For us the lure of unexplored places is often balanced by wondering whether pushing on is a good idea. The guide book does its part by making anywhere we might go sound incredibly challenging, rife with hazards that require local knowledge, policed by rules and regulations about anchoring, full of pot markers, beset with monster tides and currents, and probably menaced by giant whirlpools or boiling geysers. Like the 24 by 7 news channels, cruising guides thrive on creating drama: watch out for this, avoid that, don't even think of going there.

As the guidebook warns, Northport, NY, tides are gynormous.
Falling onto your boat would hurt. So use the ladder instead.
This summer's cruise has been a repeat of places we've been. That gives it its own rhythm. While this is not actually boring it is a bit subdued. Returning to a place is so different than arriving. You only get one chance to make a first impression and vice versa.  So far we've been confirming previous impressions and being bemused by cruising guide descriptions. It's like a steady diet of comfort food but lacks a certain dash of adventure. 

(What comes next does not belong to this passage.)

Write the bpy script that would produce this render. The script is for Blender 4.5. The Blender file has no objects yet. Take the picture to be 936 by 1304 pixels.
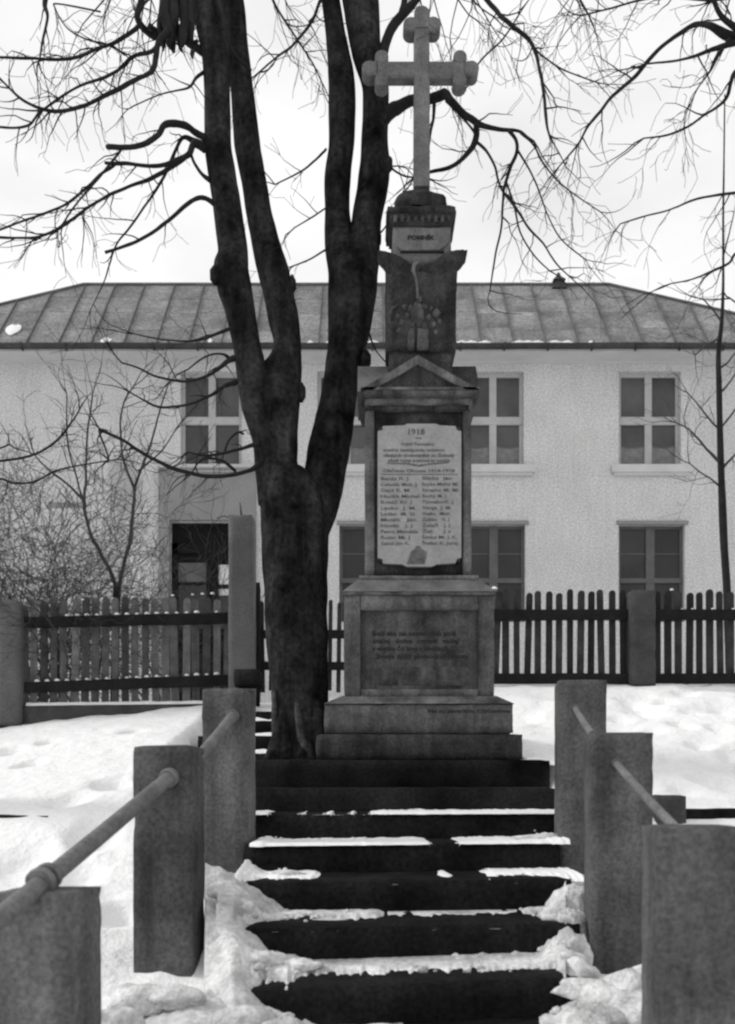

In Northport, NY, we had already learned to cope with big tides by climbing the ladder rather than just leaping off the dock and hoping to land feet first. Plus we mastered the fine art of tipping the dock master to adjust our lines. Where's the adventure in that?

We have talked about spending an August in Nantucket ever since I called there years ago as crew on OPB (Saber 42 by Ron and Jayne) and brought back a lighthouse basket that Anita uses as a knitting accessory and treasures as a work of art. Now we're off to see whether we can get there on our own boat. As is typical, the cruising guide book shrieks about the hazards, warning about dramatic nest-egg shrinkage. This may not be such an exaggeration after all.